Então onde é que a possibilidade de consórcio pode ser benéfica?
Isto já é um consórcio. Só que o consórcio não está legislado. Pode haver uma intenção do Governo de regulamentar isso, mas certamente a solução não vai ser mais do que aquilo que nós estamos a fazer.

As fusões parecem-lhe mais difíceis de serem concretizadas?
A lei impede fusões entre politécnicos e universidades. As fusões entre politécnicos parecem-me difíceis de concretizar. No Alentejo, Portalegre está a 200 quilómetros do Politécnico de Beja, por exemplo. Tenho um colega no CCISP que diz que estamos disponíveis para escrever a carta pastoral desde que alguém escreva a encíclica. O que tem faltado é estratégia em termos nacionais.

Ainda há espaço para reduzir vagas nos cursos dos politécnicos?
Precisamos de mais estudantes no ensino superior e há problemas no nosso país que têm que ser resolvidos para que isso aconteça. Temos insucesso no secundário e famílias que não têm dinheiro. A isso ainda se junta o abandono dos estudantes que já estudam no superior.

O Governo propôs a criação de um programa de bolsas para os alunos retomarem os estudos. Vai ajudar alguma coisa?
Vivemos um período excepcional que carece de medidas excepcionais. Era importante que o Governo olhasse para o regulamento de atribuição de bolsas de estudo e pudesse baixar o limite mínimo a partir do qual se acede à bolsa.

A tutela também propõe um programa para levar estudantes do litoral para estudar no interior. Parece-lhe positivo?
No fundo é uma resposta a uma preocupação que temos manifestado de coesão social e territorial. Temos um desequilíbrio tremendo. De Bragança a Beja há sete politécnicos e três universidades, cujo peso no orçamento do ensino superior é de 16%. Isto é menos do que a Universidade de Lisboa depois da fusão.

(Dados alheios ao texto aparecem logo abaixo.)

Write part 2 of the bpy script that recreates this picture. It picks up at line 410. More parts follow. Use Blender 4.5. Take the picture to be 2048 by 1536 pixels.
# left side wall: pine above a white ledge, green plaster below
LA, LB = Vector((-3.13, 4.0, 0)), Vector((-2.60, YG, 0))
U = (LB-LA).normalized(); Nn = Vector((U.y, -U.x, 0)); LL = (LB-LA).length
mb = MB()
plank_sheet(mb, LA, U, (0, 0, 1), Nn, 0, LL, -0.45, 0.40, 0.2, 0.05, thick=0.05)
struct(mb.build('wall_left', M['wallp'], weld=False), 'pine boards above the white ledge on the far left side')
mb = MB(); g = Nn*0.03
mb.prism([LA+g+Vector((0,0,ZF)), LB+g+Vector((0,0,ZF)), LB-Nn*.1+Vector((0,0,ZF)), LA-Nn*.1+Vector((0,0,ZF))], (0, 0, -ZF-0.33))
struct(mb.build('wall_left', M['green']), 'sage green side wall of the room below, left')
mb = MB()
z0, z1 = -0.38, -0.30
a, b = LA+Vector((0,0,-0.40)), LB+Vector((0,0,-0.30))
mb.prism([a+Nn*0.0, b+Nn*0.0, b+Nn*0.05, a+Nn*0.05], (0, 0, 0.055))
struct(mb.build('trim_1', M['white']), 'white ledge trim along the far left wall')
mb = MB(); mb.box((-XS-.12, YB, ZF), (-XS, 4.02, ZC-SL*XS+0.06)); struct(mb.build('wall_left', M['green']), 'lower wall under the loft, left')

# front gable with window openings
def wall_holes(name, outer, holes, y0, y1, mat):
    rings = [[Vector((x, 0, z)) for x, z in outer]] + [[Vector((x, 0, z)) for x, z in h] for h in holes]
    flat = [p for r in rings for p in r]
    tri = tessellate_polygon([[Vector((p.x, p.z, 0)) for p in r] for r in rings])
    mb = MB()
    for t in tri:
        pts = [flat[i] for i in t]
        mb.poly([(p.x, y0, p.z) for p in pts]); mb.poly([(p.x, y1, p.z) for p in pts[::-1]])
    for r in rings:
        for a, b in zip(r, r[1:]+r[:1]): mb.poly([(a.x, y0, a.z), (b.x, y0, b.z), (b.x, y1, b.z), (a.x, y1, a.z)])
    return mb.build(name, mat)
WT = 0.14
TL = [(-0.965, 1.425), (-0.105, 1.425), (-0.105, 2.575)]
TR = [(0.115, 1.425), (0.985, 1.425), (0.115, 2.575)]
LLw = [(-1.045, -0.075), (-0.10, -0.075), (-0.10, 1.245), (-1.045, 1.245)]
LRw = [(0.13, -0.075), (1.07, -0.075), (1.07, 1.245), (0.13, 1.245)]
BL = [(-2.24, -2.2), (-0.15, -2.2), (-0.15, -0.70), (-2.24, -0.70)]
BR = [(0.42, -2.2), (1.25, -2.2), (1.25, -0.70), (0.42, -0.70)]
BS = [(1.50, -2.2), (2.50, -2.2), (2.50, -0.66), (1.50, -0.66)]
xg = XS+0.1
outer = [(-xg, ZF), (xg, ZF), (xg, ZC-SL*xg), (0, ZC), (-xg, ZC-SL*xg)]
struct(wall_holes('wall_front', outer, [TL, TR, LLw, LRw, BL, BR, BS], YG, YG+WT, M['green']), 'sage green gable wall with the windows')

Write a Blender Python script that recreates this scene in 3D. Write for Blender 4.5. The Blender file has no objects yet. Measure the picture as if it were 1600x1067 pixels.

Mas parece-lhe que vai ter sucesso?
As pessoas gostam de estudar no interior. Há maior proximidade, é mais barato. Estou convencido que o interior tem que ser redescoberto e que se alguns jovens tiverem a oportunidade de ter essa experiencia vão gostar.
O litoral não vai dar conta disso, mas pode ser interessante para algumas instituições do interior que estão a passar um mau bocado.